YEREL YÖNETİMLER DESTEKLENMELİ
Antalya’nın en çok depremzede ağırlayan kentlerin başında geldiğini söyleyen Çandır, resmi kayıtlara göre Antalya’ya yaklaşık olarak 150 bin depremzede geldiğini, oteller, öğrenci yurtları, misafirhanelerin depremzedelerin kullanımına sunulduğunu belirtti. Çandır, sayısını bilemediğimiz kadar depremzedenin de kendi imkanlarıyla Antalya’ya gelerek yakınlarının yanında ya da yine kendi imkanlarıyla şehirde kaldığını kaydetti.Depremzedelerin günlük iaşeleri ve ihtiyaçlarının sürdürülebilir şekilde karşılanması için yerel yönetimlere hazine, bütçe ya da İller Bankası gibi kamu kurumlarından ilave maddi destek sağlanması gerektiğini kaydeden Başkan Çandır, şunları söyledi:
“Başta kentimiz olmak üzere pek çok kentte depremzede kardeşlerimize yardımcı olmak ve acılarını paylaşmak çabası hat safhadadır. İnsanlar ve kurumlar destek olmaya ve görev almaya çabalıyorlar.

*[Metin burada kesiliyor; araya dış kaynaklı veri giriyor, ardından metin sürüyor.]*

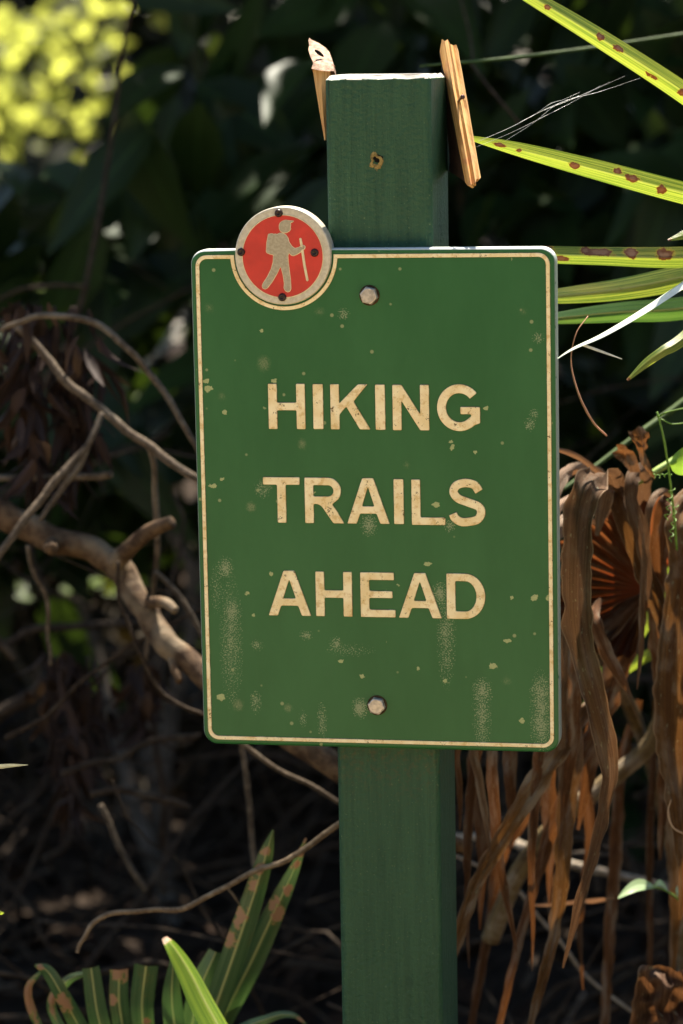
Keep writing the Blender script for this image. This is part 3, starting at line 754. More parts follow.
# slender stalks crossing behind it
def stalk(name, path, mat, label, cat, group=None, **kw):
    b = at(*path[0][:3]); mb = MB(); twig(mb, path, **kw)
    o = mb.build(name, mat, origin=b); o.location = b
    return tag(o, label, cat, group)
M_DGST = plain('dim_green_stalk', (.06, .10, .02), .6, .3)
stalk('grass_stalk', [(720, 30, 3.0, 3), (683, 34, 3.0, 3), (590, 48, 2.95, 3), (500, 59, 2.9, 3.4), (420, 66, 2.85, 2)], M_DGST, 'thin dark green stalk stretching level behind the post top', 'stalk')
stalk('green_stalk', [(760, 345, 2.9, 8), (683, 402, 2.88, 7), (640, 433, 2.86, 6), (596, 466, 2.84, 5), (560, 492, 2.82, 4)], M_DGST, 'dim green stalk slanting up to the right behind the dry leaf scraps', 'stalk')
stalk('green_stalk', [(760, 412, 2.75, 9), (683, 455, 2.73, 8), (650, 475, 2.72, 7), (615, 496, 2.72, 5)], plain('bright_green_stalk', (.30, .42, .10), .45, .4), 'pale green stalk behind the vine just above the dead frond', 'stalk')
stalk('dry_grass_strand', [(588, 316, 2.5, .8), (576, 334, 2.49, 1.3), (571, 362, 2.49, 1.8), (579, 395, 2.48, 2.4), (593, 422, 2.48, 2.6), (607, 436, 2.48, 2)], plain('pink_dry_grass', (.45, .22, .13), .6, .3), 'thin curved pinkish dry strand hanging under the blade with painted white sheen', 'dry strand', sides=6)
# spider silk
mb = MB()
for k_, (a, b, c_) in enumerate([((475, 143), (548, 108), (625, 76)), ((478, 141), (540, 112), (610, 82)), ((476, 147), (545, 116), (600, 86)), ((520, 122), (550, 104), (580, 92)), ((505, 141), (560, 103), (640, 78))]):
    path = [(a[0], a[1], 2.5, .15), ((a[0] + b[0]) / 2, (a[1] + b[1]) / 2 + 1.5, 2.51, .2), (b[0], b[1], 2.515, .4), ((b[0] + c_[0]) / 2, (b[1] + c_[1]) / 2 + 1, 2.53, .2), (c_[0], c_[1], 2.54, .12)]
    twig(mb, path, sides=4, rough=0, sub=8)
B = at(475, 143, 2.5); o = mb.build('spider_silk', plain('silk', (.5, .52, .5), .3, .6), origin=B); o.location = B
tag(o, 'wispy grey spider silk strung from the right splinter across to the blade', 'spider web')

# ------------------------------------------------------------------ dead palm fronds on the right
M_DEAD = dead_mat('dead_blade', (.235, .140, .080), (.105, .056, .029), (.24, .11, .045), .2)
M_DEADR = dead_mat('dead_blade_red', (.185, .084, .036), (.075, .032, .014), (.27, .095, .025), .25)
M_FAN = dead_mat('dead_fan_red', (.17, .07, .03), (.08, .03, .013), (.62, .085, .015), .42, hub=.055)
M_DEADG = dead_mat('dead_blade_golden', (.215, .112, .040), (.09, .042, .016), (.28, .115, .028), .25)
M_PALE = dead_mat('dead_blade_pale', (.42, .30, .22), (.28, .18, .12), (.45, .2, .08), .2)  # palest of the dead blade colours
hb = (650, 590, 2.76)
B = at(*hb); fb = Vector((B.x + .1, B.y + .2, 0))
df = empty('dead_palm_frond', fb, 'brown collapsed palm frond with a red pleated hub right of the sign', 'dead frond', 'dead palm fronds')
def dblade(parent, org, path, mat, **kw):
    mb = MB(); kw.setdefault('n', 70); kw.setdefault('m', 10); kw.setdefault('wob', .35); kw.setdefault('fold', .3); kw.setdefault('ragged', .35)
    ribbon(mb, path, **kw); return mb.build('leaf_blade', mat, parent, origin=org)
# pleated fan round the hub
mb = MB(); rows = []; NP = 22
for k_ in range(19):
    q = k_ / 18; row = []
    for j in range(NP * 4 + 1):
        a = R(52 + 205 * j / (NP * 4)); zig = abs(((j / 4) % 1) * 2 - 1)
        Ln = (100 + 16 * mnoise.noise((j * .11, 2, 0)) - 8 * zig) * (1 - .3 * max(0, (math.degrees(a) - 200) / 57)) * q
        x = 650 + Ln * math.cos(a); y = 590 - Ln * math.sin(a) + 10 * q ** 4 * max(0, math.sin(a))
        dep = 2.765 - .010 * q * (zig - .5) * (1 + q) - .03 * q ** 3 + .010 * math.sin(a * 3) * q
        row.append(mb.vert(at(x, y, dep), zig, q * .1, (j // 4) / NP))
    rows.append(row)
mb.grid(rows); mb.build('pleated_fan', M_FAN, df, origin=fb)
FR = [  # folded-over blades hanging in front: path, material, keywords
    ([(648, 588, 2.750, 8), (624, 530, 2.730, 18), (608, 480, 2.640, 26), (592, 482, 2.560, 32), (581, 510, 2.545, 31), (577, 560, 2.535, 30), (577, 610, 2.530, 29), (583, 655, 2.525, 27), (595, 700, 2.525, 27), (606, 742, 2.525, 24), (610, 775, 2.525, 18), (604, 811, 2.525, 13), (593, 857, 2.525, 12), (579, 904, 2.525, 10), (563, 968, 2.525, 2)], M_DEAD, dict(n=200, m=14, pleats=2, fold=.45, seed=3.3, wob=.12)),
    ([(648, 585, 2.75, 6), (630, 530, 2.73, 14), (618, 484, 2.70, 20), (607, 486, 2.665, 20), (601, 510, 2.655, 15), (597, 536, 2.65, 4)], M_DEAD, dict(n=80)),
    ([(646, 588, 2.75, 6), (642, 520, 2.73, 14), (644, 475, 2.70, 15), (634, 476, 2.67, 15), (631, 496, 2.66, 14), (637, 525, 2.655, 14), (645, 560, 2.655, 12), (650, 600, 2.655, 5)], M_DEAD, dict(n=90, fold=.5)),
    ([(612, 486, 2.70, 12), (616, 496, 2.69, 20), (626, 525, 2.68, 21), (641, 565, 2.675, 20), (657, 602, 2.675, 18), (668, 640, 2.675, 14), (676, 690, 2.675, 6)], M_DEADG, dict(n=90, pleats=2, fold=.6)),
    ([(675, 498, 2.70, 5), (662, 492, 2.68, 7), (650, 505, 2.655, 8), (645, 550, 2.65, 7), (642, 610, 2.65, 6), (641, 650, 2.65, 6), (637, 690, 2.65, 1)], M_DEAD, dict(n=90, m=6)),
    ([(720, 520, 2.72, 20), (697, 500, 2.69, 28), (680, 520, 2.645, 28), (684, 562, 2.635, 32), (680, 604, 2.63, 34), (676, 640, 2.63, 36), (673, 690, 2.63, 38), (674, 750, 2.63, 34), (681, 810, 2.63, 26), (684, 870, 2.63, 14), (680, 920, 2.63, 3)], M_DEADG, dict(n=160, m=14, pleats=2, fold=.7)),
    ([(602, 598, 2.70, 4), (597, 606, 2.69, 9), (594, 620, 2.665, 14), (607, 652, 2.66, 14), (620, 677, 2.66, 11), (632, 698, 2.66, 2)], M_DEADR, dict(n=60)),
    ([(648, 592, 2.76, 5), (620, 615, 2.75, 20), (590, 650, 2.73, 18), (570, 690, 2.72, 4)], M_DEADR, dict(n=60, fold=.5)),
    ([(648, 594, 2.76, 5), (630, 635, 2.76, 24), (608, 690, 2.75, 28), (592, 760, 2.74, 18), (578, 830, 2.74, 3)], M_DEADR, dict(n=70, fold=.5, pleats=2)),
    ([(648, 592, 2.76, 5), (660, 640, 2.78, 20), (668, 700, 2.78, 22), (664, 790, 2.78, 14), (660, 860, 2.78, 3)], M_DEADR, dict(n=70)),
    ([(630, 500, 2.73, 10), (596, 474, 2.70, 14), (572, 470, 2.67, 13), (558, 484, 2.645, 13), (549, 520, 2.63, 12), (546, 570, 2.625, 5)], M_PALE, dict(n=80, fold=.5)),
    ([(630, 530, 2.74, 10), (596, 505, 2.71, 12), (571, 500, 2.68, 10), (556, 512, 2.65, 9), (548, 550, 2.64, 3)], M_PALE, dict(n=60, fold=.5)),
    ([(630, 545, 2.74, 8), (590, 522, 2.71, 10), (566, 518, 2.68, 10), (552, 534, 2.66, 5)], M_PALE, dict(n=60, fold=.5)),
    ([(630, 560, 2.74, 8), (592, 538, 2.71, 9), (568, 530, 2.68, 9), (552, 545, 2.66, 5)], M_PALE, dict(n=60, fold=.5)),
    ([(588, 575, 2.72, 6), (578, 600, 2.70, 12), (572, 640, 2.69, 15), (573, 690, 2.68, 15), (573, 740, 2.68, 14), (566, 790, 2.68, 9), (560, 850, 2.68, 2)], M_DEADR, dict(n=90)),
    ([(580, 580, 2.72, 4), (572, 600, 2.71, 8), (566, 640, 2.69, 10), (562, 720, 2.68, 11), (560, 790, 2.68, 4)], M_DEAD, dict(n=80)),
    ([(610, 478, 2.69, 3), (600, 473, 2.66, 5), (578, 457, 2.65, 6), (556, 449, 2.64, 4)], M_PALE, dict(n=40, m=6)),
    ([(655, 560, 2.73, 6), (668, 520, 2.71, 16), (672, 505, 2.69, 22), (664, 520, 2.68, 22), (660, 560, 2.68, 18), (662, 600, 2.68, 6)], M_DEADR, dict(n=60)),
]
for path, mat, kw in FR:
    if path[1][2] >= 2.70 and path[1][1] < 595: path = [(*path[0][:2], path[0][2] + .035, path[0][3]), (*path[1][:2], path[1][2] + .05, path[1][3])] + path[2:]
    dblade(df, fb, path, mat, **kw)
mb = MB(); twig(mb, [(650, 590, 2.775, 8), (668, 660, 2.85, 16), (655, 735, 2.88, 18), (610, 780, 2.88, 19), (565, 815, 2.88, 20), (520, 870, 2.9, 20), (490, 940, 2.92, 20)], sub=10, sides=10); mb.build('petiole', dead_mat('dead_petiole', (.20, .14, .06), (.10, .065, .03), (.3, .12, .03), .05), df, origin=fb)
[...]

Ancak belirtmek gerekir ki yüzbinlerin ve milyonların günlük iaşeleri ve ihtiyaçları sürdürülebilir şekilde karşılanmalıdır. Bu konuda en büyük yük doğal olarak yerel yönetimlerin üzerindedir. İvedilikle ve yeterlilikle başta deprem bölgesindeki yerel yönetimlerimiz olmak üzere depremzede ağırlayan tüm yerel yönetimlere hiçbir ayırım yapmaksızın hazine, bütçe ya da İller Bankası gibi kamu kurumlarından ilave maddi destek sağlanmalıdır. Bu kapsamdaki kaynak aktarımlarının kamu ile sürekli paylaşılması şarttır. Bu paylaşım hepimize ilave motivasyon sağlayacaktır. Hangi kaynaktan ne kadar kaynak nereye aktarıldı bilmek hepimize şevk verecektir. Bakın sizinle bir örnek paylaşayım; 2021 yılında Almanya’da bir sel felaketi oldu ve 186 kişi hayatını kaybetti. Olayı hatırlarsınız. Alman Hükümeti, birkaç gün içinde ‘federal bütçeden ve eyaletlerin bütçelerinden acil ihtiyaçlar için 35 milyar Avro aktardık’ dedi. Eminim bizim hazinemizin de bütçemizin de acil ihtiyaçlar için böyle bir gücü vardır.”
BÖLGENİN ÜRETİM GÜCÜ AYAKTA TUTULMALI
Depremden etkilenen illerin boşaltılmaması gerektiğini vurgulayan Başkan Çandır, gerek tarım gerekse sanayide ekonomik potansiyeli yüksek olan bölgenin üretim gücünün ayakta tutulması gerektiğini ifade etti. Çandır, şu değerlendirme bulundu:
“Nüfusu 13.5 milyon olan deprem bölgesinde, bu nüfusun yaklaşık üçte birinin, büyük ölçüde kalıcı olarak diğer illere dağılması bekleniyor. Gerek tarım gerekse sanayide ekonomik potansiyeli yüksek olan bölgenin üretim gücü ayakta tutulmalıdır. Bölgede güvenli yaşam alanları oluşturulmalı, zemini sağlam tüm yerleşim yerlerine yaygınlaştırılmış konteyner kentler ve kalıcı konutlar inşa edilmeli, insanlarımız yaşadıkları yerlerden koparılmamalıdır. Yerleşik hafızayı unutmalarına yol açılmamalıdır. Kentlerimiz, tarihi ve medeniyet zenginliği itibariyle kadim kentlerdir. Hiçbirinin yalnızlaştırılmasına ve yabancılaştırılmasına izin verilmemelidir.”